/---

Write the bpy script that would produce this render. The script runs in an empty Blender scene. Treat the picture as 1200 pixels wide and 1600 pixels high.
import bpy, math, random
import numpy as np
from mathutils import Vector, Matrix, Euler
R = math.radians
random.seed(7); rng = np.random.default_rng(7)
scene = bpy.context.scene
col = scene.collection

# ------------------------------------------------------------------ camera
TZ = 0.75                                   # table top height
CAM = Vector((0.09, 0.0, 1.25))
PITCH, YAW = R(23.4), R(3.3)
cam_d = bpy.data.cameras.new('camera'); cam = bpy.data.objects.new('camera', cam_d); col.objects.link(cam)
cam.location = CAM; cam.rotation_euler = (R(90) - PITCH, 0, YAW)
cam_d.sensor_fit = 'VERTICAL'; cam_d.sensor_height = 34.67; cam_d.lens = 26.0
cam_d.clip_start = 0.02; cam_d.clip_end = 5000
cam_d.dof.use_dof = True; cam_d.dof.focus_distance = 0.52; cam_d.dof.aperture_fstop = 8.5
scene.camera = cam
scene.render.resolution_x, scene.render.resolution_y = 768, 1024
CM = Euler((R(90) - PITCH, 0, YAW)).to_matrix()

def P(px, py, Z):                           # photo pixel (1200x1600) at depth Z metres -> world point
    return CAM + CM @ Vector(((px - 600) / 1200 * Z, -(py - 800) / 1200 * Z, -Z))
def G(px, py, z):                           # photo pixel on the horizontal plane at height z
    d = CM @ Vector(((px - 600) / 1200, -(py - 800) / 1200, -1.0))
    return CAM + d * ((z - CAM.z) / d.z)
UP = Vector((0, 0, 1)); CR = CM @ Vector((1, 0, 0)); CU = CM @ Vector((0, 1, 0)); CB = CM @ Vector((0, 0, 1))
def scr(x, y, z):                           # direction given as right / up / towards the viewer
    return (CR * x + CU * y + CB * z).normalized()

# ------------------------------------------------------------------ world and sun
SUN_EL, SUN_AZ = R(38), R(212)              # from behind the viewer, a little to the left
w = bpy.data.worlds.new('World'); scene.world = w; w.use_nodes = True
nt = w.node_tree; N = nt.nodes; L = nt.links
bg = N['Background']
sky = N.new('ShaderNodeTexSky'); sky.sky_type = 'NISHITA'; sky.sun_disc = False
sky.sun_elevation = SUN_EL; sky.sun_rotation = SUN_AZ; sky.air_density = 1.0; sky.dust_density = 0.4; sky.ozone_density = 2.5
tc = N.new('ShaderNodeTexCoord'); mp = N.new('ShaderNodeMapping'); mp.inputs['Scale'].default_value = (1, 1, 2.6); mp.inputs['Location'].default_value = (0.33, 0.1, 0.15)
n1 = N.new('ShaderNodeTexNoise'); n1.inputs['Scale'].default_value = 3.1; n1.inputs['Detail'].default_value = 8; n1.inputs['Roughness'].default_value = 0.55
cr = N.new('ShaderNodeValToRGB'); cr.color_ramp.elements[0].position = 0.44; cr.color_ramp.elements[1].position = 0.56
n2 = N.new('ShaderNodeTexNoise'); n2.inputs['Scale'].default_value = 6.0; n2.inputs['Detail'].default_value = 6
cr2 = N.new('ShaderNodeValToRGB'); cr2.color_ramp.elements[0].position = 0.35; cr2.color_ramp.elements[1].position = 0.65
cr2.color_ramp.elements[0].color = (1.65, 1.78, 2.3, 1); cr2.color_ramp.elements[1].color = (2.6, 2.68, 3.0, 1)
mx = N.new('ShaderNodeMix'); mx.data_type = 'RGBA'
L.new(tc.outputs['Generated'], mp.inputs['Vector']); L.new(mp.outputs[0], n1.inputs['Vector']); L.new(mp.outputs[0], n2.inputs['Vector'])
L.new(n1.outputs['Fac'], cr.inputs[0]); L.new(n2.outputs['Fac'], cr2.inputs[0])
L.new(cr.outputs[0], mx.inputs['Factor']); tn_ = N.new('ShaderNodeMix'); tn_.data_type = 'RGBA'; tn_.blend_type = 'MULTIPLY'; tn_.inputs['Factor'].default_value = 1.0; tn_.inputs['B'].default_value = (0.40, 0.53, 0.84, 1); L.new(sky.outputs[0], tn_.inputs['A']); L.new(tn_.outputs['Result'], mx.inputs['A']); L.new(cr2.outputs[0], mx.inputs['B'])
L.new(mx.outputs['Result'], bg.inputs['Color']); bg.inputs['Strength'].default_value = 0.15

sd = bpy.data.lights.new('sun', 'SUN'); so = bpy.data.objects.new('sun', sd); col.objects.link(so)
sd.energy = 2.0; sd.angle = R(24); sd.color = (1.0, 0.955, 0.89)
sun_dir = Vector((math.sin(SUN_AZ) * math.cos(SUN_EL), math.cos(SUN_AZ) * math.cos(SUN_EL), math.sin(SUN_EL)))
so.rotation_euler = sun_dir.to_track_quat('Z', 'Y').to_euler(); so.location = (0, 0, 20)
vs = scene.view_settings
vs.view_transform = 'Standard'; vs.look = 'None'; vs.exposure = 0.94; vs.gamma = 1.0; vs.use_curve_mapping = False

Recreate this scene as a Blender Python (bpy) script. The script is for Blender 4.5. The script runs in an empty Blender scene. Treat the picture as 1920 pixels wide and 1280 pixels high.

\---

__GOAL__: Select and copy every line of the listing with the word "wide".

__EXERCISE SOLUTION__:
Write the bpy script that would produce this render. The script runs in an empty Blender scene. Treat the picture as 1200 pixels wide and 1600 pixels high.
Recreate this scene as a Blender Python (bpy) script. The script is for Blender 4.5. The script runs in an empty Blender scene. Treat the picture as 1920 pixels wide and 1280 pixels high.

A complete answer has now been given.